[Begin DATA BLOCK]
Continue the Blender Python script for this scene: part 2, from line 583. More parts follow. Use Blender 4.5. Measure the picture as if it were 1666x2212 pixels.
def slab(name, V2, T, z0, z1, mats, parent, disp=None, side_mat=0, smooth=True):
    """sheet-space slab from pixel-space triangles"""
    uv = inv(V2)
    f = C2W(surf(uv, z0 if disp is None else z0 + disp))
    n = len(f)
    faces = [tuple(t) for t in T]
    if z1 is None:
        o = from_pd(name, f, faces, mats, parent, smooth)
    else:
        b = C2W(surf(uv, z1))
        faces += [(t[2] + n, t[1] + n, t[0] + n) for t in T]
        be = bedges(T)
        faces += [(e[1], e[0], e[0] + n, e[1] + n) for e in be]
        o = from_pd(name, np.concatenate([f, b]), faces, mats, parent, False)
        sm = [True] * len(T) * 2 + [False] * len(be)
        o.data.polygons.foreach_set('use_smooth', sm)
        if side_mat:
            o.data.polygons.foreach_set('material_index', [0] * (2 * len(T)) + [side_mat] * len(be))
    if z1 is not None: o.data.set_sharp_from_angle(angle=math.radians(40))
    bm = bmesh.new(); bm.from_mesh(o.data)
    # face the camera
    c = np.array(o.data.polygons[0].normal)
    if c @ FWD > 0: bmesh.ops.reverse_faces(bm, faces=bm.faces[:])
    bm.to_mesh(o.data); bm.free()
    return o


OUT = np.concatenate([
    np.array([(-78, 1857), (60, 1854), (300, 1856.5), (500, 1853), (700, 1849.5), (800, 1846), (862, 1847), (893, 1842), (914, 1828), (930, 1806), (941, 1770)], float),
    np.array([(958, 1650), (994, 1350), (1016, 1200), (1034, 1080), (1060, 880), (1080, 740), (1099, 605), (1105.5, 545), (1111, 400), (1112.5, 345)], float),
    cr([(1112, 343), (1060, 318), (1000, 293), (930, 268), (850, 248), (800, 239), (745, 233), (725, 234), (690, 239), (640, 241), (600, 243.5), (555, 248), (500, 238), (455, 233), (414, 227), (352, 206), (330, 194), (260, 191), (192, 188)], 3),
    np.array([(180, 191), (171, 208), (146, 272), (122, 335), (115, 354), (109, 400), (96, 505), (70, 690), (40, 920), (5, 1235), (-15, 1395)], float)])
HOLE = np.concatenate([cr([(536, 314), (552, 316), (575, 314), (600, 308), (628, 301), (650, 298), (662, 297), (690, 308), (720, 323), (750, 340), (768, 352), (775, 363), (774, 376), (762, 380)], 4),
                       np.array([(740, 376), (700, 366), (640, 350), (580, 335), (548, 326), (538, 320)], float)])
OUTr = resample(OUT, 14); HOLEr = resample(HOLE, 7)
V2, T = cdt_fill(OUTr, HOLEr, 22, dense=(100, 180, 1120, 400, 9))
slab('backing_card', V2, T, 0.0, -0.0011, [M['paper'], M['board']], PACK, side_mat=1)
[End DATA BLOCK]
■ WHAT THE TASK ASKS
Transcribe the whole listing exactly.

■ SOLUTION TO THIS EXERCISE
Continue the Blender Python script for this scene: part 2, from line 583. More parts follow. Use Blender 4.5. Measure the picture as if it were 1666x2212 pixels.
def slab(name, V2, T, z0, z1, mats, parent, disp=None, side_mat=0, smooth=True):
    """sheet-space slab from pixel-space triangles"""
    uv = inv(V2)
    f = C2W(surf(uv, z0 if disp is None else z0 + disp))
    n = len(f)
    faces = [tuple(t) for t in T]
    if z1 is None:
        o = from_pd(name, f, faces, mats, parent, smooth)
    else:
        b = C2W(surf(uv, z1))
        faces += [(t[2] + n, t[1] + n, t[0] + n) for t in T]
        be = bedges(T)
        faces += [(e[1], e[0], e[0] + n, e[1] + n) for e in be]
        o = from_pd(name, np.concatenate([f, b]), faces, mats, parent, False)
        sm = [True] * len(T) * 2 + [False] * len(be)
        o.data.polygons.foreach_set('use_smooth', sm)
        if side_mat:
            o.data.polygons.foreach_set('material_index', [0] * (2 * len(T)) + [side_mat] * len(be))
    if z1 is not None: o.data.set_sharp_from_angle(angle=math.radians(40))
    bm = bmesh.new(); bm.from_mesh(o.data)
    # face the camera
    c = np.array(o.data.polygons[0].normal)
    if c @ FWD > 0: bmesh.ops.reverse_faces(bm, faces=bm.faces[:])
    bm.to_mesh(o.data); bm.free()
    return o


OUT = np.concatenate([
    np.array([(-78, 1857), (60, 1854), (300, 1856.5), (500, 1853), (700, 1849.5), (800, 1846), (862, 1847), (893, 1842), (914, 1828), (930, 1806), (941, 1770)], float),
    np.array([(958, 1650), (994, 1350), (1016, 1200), (1034, 1080), (1060, 880), (1080, 740), (1099, 605), (1105.5, 545), (1111, 400), (1112.5, 345)], float),
    cr([(1112, 343), (1060, 318), (1000, 293), (930, 268), (850, 248), (800, 239), (745, 233), (725, 234), (690, 239), (640, 241), (600, 243.5), (555, 248), (500, 238), (455, 233), (414, 227), (352, 206), (330, 194), (260, 191), (192, 188)], 3),
    np.array([(180, 191), (171, 208), (146, 272), (122, 335), (115, 354), (109, 400), (96, 505), (70, 690), (40, 920), (5, 1235), (-15, 1395)], float)])
HOLE = np.concatenate([cr([(536, 314), (552, 316), (575, 314), (600, 308), (628, 301), (650, 298), (662, 297), (690, 308), (720, 323), (750, 340), (768, 352), (775, 363), (774, 376), (762, 380)], 4),
                       np.array([(740, 376), (700, 366), (640, 350), (580, 335), (548, 326), (538, 320)], float)])
OUTr = resample(OUT, 14); HOLEr = resample(HOLE, 7)
V2, T = cdt_fill(OUTr, HOLEr, 22, dense=(100, 180, 1120, 400, 9))
slab('backing_card', V2, T, 0.0, -0.0011, [M['paper'], M['board']], PACK, side_mat=1)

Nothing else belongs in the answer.